- _SHORT TASK_
Where does the string "pixels" appear? Copy every line of the entries below that holds it.

- _RECORDS SUPPLIED_
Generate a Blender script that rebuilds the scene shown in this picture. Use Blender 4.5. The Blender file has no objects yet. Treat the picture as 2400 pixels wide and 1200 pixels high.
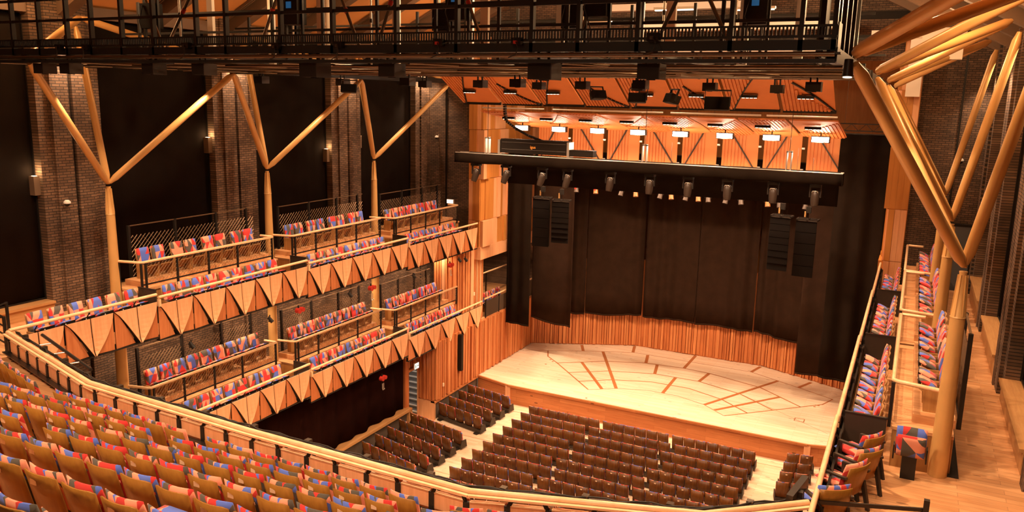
import bpy, math, random
from mathutils import Vector, Matrix
rnd = random.Random(7)
scene = bpy.context.scene
COL = scene.collection
XC = -10.05                      # centre line of the hall; the camera stands at x=0, y=0
def mx(x): return 2*XC - x       # mirror across the centre line
V = Vector
# ------------------------------------------------------------------ camera
FPX, PIT, YAW, ROL = 1889.0, math.radians(11.05), math.radians(26.33), math.radians(1.26)
fw = V((-math.sin(YAW)*math.cos(PIT), math.cos(YAW)*math.cos(PIT), -math.sin(PIT)))
rt = V((math.cos(YAW), math.sin(YAW), 0)); up = rt.cross(fw)
rt, up = math.cos(ROL)*rt+math.sin(ROL)*up, -math.sin(ROL)*rt+math.cos(ROL)*up
CAM = V((0, 0, 15.2))
cd = bpy.data.cameras.new('camera'); cam = bpy.data.objects.new('camera', cd); COL.objects.link(cam)
cd.sensor_width = 36; cd.lens = FPX*36/2400; cd.clip_start = 0.1; cd.clip_end = 300
cam.matrix_world = Matrix(((rt.x, up.x, -fw.x, CAM.x), (rt.y, up.y, -fw.y, CAM.y), (rt.z, up.z, -fw.z, CAM.z), (0, 0, 0, 1)))
scene.camera = cam
def proj(p):
    v = V(p)-CAM; z = v.dot(fw)
    if z < .3: return None
    return (1200+FPX*v.dot(rt)/z, 600-FPX*v.dot(up)/z)
def inview(p, m=90):
    q = proj(p)
    return q is not None and -m < q[0] < 2400+m and -m < q[1] < 1200+m
# ------------------------------------------------------------------ materials
MATS = {}
def _new(name):
    m = bpy.data.materials.new(name); m.use_nodes = True; MATS[name] = m
    nt = m.node_tree; return m, nt, nt.nodes['Principled BSDF']
def nd(nt, t, **kw):
    n = nt.nodes.new(t)
    for k, v in kw.items(): setattr(n, k, v)
    return n
def mth(nt, op, a, b=None, c=None):
    n = nt.nodes.new('ShaderNodeMath'); n.operation = op
    for i, q in enumerate((a, b, c)):
        if q is None: continue
        if isinstance(q, (int, float)): n.inputs[i].default_value = q
        else: nt.links.new(q, n.inputs[i])
    return n.outputs[0]
def plain(name, col, rough=.6, metal=0, noise=.0, scale=8, spec=.4):
    m, nt, b = _new(name)
    b.inputs['Roughness'].default_value = rough; b.inputs['Metallic'].default_value = metal
    b.inputs['Specular IOR Level'].default_value = spec
    b.inputs['Base Color'].default_value = (*col, 1)
    if noise:
        tc = nd(nt, 'ShaderNodeTexCoord'); n = nd(nt, 'ShaderNodeTexNoise'); n.inputs['Scale'].default_value = scale; n.inputs['Detail'].default_value = 4
        nt.links.new(tc.outputs['Object'], n.inputs['Vector'])
        r = nd(nt, 'ShaderNodeValToRGB'); r.color_ramp.elements[0].position = .3; r.color_ramp.elements[1].position = .7
        r.color_ramp.elements[0].color = (*[c*(1-noise) for c in col], 1); r.color_ramp.elements[1].color = (*[min(1, c*(1+noise)) for c in col], 1)
        nt.links.new(n.outputs['Fac'], r.inputs['Fac']); nt.links.new(r.outputs['Color'], b.inputs['Base Color'])
    return m
def axes_vec(nt, ax):
    tc = nd(nt, 'ShaderNodeTexCoord'); s = nd(nt, 'ShaderNodeSeparateXYZ'); nt.links.new(tc.outputs['Object'], s.inputs[0])
    c = nd(nt, 'ShaderNodeCombineXYZ')
    for i, a in enumerate(ax): nt.links.new(s.outputs['XYZ'.index(a)], c.inputs[i])
    return c.outputs[0]
def wood(name, c1, c2, ax='XYZ', plank=None, rough=.45, knots=0, grain=(1.2, 16), objrand=0, coat=0):
    """grain runs along the first axis of ax"""
    m, nt, b = _new(name); vec = axes_vec(nt, ax)
    mp = nd(nt, 'ShaderNodeMapping'); mp.inputs['Scale'].default_value = (grain[0], grain[1], grain[1]); nt.links.new(vec, mp.inputs[0])
    n = nd(nt, 'ShaderNodeTexNoise'); n.inputs['Scale'].default_value = 1; n.inputs['Detail'].default_value = 5; n.inputs['Roughness'].default_value = .6
    n.inputs['Distortion'].default_value = .6
    nt.links.new(mp.outputs[0], n.inputs['Vector'])
    f = n.outputs['Fac']
    if objrand:
        oi = nd(nt, 'ShaderNodeObjectInfo'); f = mth(nt, 'ADD', f, mth(nt, 'MULTIPLY', mth(nt, 'SUBTRACT', oi.outputs['Random'], .5), objrand))
    br = None
    if plank:
        br = nd(nt, 'ShaderNodeTexBrick'); br.inputs['Scale'].default_value = 1
        br.inputs['Brick Width'].default_value = plank[0]; br.inputs['Row Height'].default_value = plank[1]; br.inputs['Mortar Size'].default_value = .003
        br.inputs['Color1'].default_value = (.0, .0, .0, 1); br.inputs['Color2'].default_value = (1, 1, 1, 1); br.inputs['Mortar'].default_value = (.3, .3, .3, 1)
        br.inputs['Bias'].default_value = 0; br.offset = .37; br.offset_frequency = 2
        nt.links.new(vec, br.inputs['Vector'])
        sp = nd(nt, 'ShaderNodeSeparateColor'); nt.links.new(br.outputs['Color'], sp.inputs[0])
        f = mth(nt, 'ADD', mth(nt, 'MULTIPLY', f, .72), mth(nt, 'MULTIPLY', sp.outputs[0], .30))
    r = nd(nt, 'ShaderNodeValToRGB'); r.color_ramp.elements[0].position = .32; r.color_ramp.elements[1].position = .68
    r.color_ramp.elements[0].color = (*c2, 1); r.color_ramp.elements[1].color = (*c1, 1)
    nt.links.new(f, r.inputs['Fac']); out = r.outputs['Color']
    if knots:
        mp2 = nd(nt, 'ShaderNodeMapping'); mp2.inputs['Scale'].default_value = (.9, 3.2, 1); nt.links.new(vec, mp2.inputs[0])
        vo = nd(nt, 'ShaderNodeTexVoronoi'); vo.inputs['Scale'].default_value = 1; nt.links.new(mp2.outputs[0], vo.inputs['Vector'])
        lt = mth(nt, 'MULTIPLY', mth(nt, 'LESS_THAN', vo.outputs['Distance'], .09), knots)
        mx_ = nd(nt, 'ShaderNodeMix', data_type='RGBA'); nt.links.new(lt, mx_.inputs[0]); nt.links.new(out, mx_.inputs[6])
        mx_.inputs[7].default_value = (*[c*.35 for c in c2], 1); out = mx_.outputs[2]
    if br:
        mx2 = nd(nt, 'ShaderNodeMix', data_type='RGBA'); nt.links.new(mth(nt, 'MULTIPLY', br.outputs['Fac'], .75), mx2.inputs[0]); nt.links.new(out, mx2.inputs[6])
        mx2.inputs[7].default_value = (*[c*.3 for c in c2], 1); out = mx2.outputs[2]
    nt.links.new(out, b.inputs['Base Color']); b.inputs['Roughness'].default_value = rough
    b.inputs['Specular IOR Level'].default_value = .35
    if coat: b.inputs['Coat Weight'].default_value = coat; b.inputs['Coat Roughness'].default_value = .25
    return m
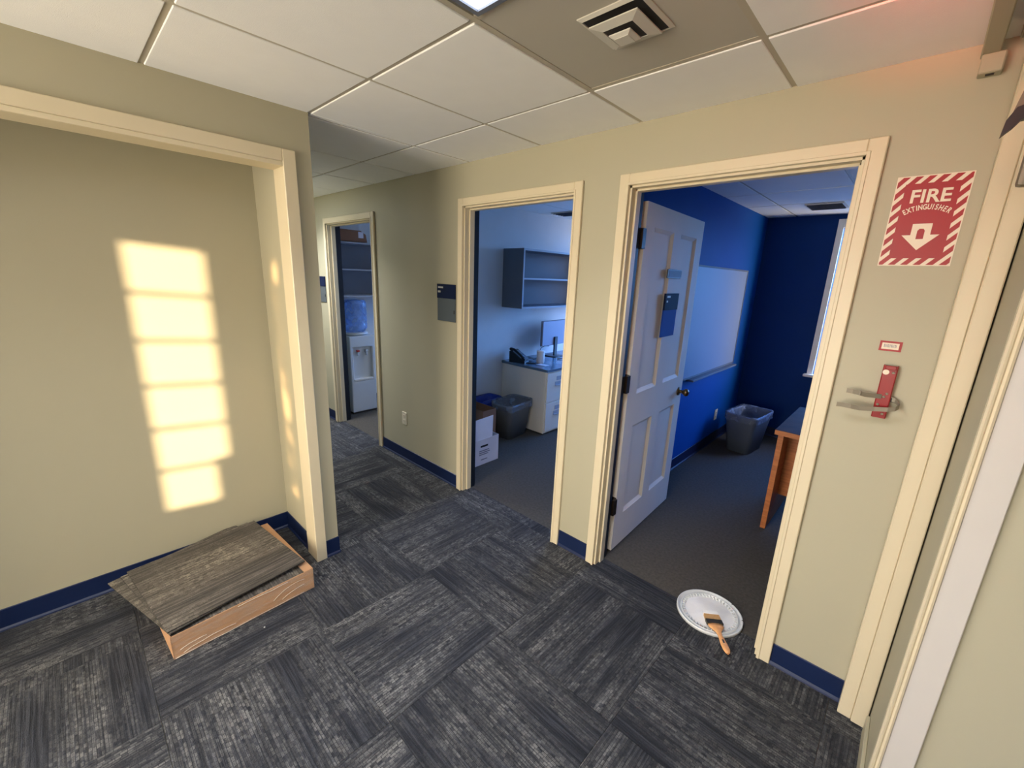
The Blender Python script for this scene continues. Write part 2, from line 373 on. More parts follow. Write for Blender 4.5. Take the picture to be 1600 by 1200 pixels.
# ------------------------------------------------------------------ floor
fl = struct('floor', box(B(), -5.2, 2.4, -4.72, 3.6, -0.15, -0.006), M_slab, 'floor laid with striped carpet tiles in a quarter turn pattern')
def clip(r, q):
    a = (max(r[0], q[0]), min(r[1], q[1]), max(r[2], q[2]), min(r[3], q[3]))
    return a if a[1] - a[0] > 0.004 and a[3] - a[2] > 0.004 else None
regions = [(-1.69, 0.755, -4.6, 0.0), (0.755, 1.9, -4.6, -0.40), (-5.0, -1.69, -1.04, 0.0), (-2.175, -1.69, -3.1, -1.155),
           (-0.54, 0.355, 0.0, 0.09), (-1.775, -0.857, 0.0, 0.09), (-3.92, -3.01, 0.0, 0.05)]
P = 0.6; X0, Y0 = -0.567, -1.364
tile_cache = {}
for i in range(-8, 5):
    for j in range(-6, 4):
        cell = (X0 + i * P, X0 + (i + 1) * P, Y0 + j * P, Y0 + (j + 1) * P)
        cx, cy = (cell[0] + cell[1]) / 2, (cell[2] + cell[3]) / 2
        for rg in regions:
            q = clip(cell, rg)
            if not q: continue
            turn = (i + j) % 2 == 1
            g = 0.0008
            rel = (q[0] - cx + g, q[1] - cx - g, q[2] - cy + g, q[3] - cy - g)
            # the yarn runs along local X; turned tiles are rotated a quarter
            key = tuple(round(v, 4) for v in rel) + (turn,)
            if key not in tile_cache:
                b = B(); box(b, rel[0], rel[1], rel[2], rel[3], -0.006, 0.0)
                if turn: b.transform(Matrix.Rotation(-math.pi / 2, 4, 'Z'))
                me = bpy.data.meshes.new('carpet_tile'); b.to_mesh(me); b.free(); me.materials.append(M_carpet)
                tile_cache[key] = me
            o = bpy.data.objects.new('carpet_tile', tile_cache[key]); COL.objects.link(o); o.parent = fl
            o.location = (cx, cy, random.uniform(-0.0004, 0.0004)); o.rotation_euler = (0, 0, math.pi / 2 if turn else 0)
for a in [(-0.54, 0.355, 0.09, 0.12), (-1.775, -0.857, 0.09, 0.12), (-3.92, -3.01, 0.05, 0.12)]:
    obj('office_carpet', box(B(), a[0], a[1], a[2], a[3], -0.006, -0.001), M_oldcarpet, fl)
for a in [(-0.78, 2.2, 0.12, 3.42), (-2.78, -0.85, 0.12, 3.42), (-4.4, -2.9, 0.12, 2.2)]:
    obj('office_carpet', box(B(), a[0], a[1], a[2], a[3], -0.006, -0.001), M_oldcarpet, fl)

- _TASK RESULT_
Generate a Blender script that rebuilds the scene shown in this picture. Use Blender 4.5. The Blender file has no objects yet. Treat the picture as 2400 pixels wide and 1200 pixels high.
The Blender Python script for this scene continues. Write part 2, from line 373 on. More parts follow. Write for Blender 4.5. Take the picture to be 1600 by 1200 pixels.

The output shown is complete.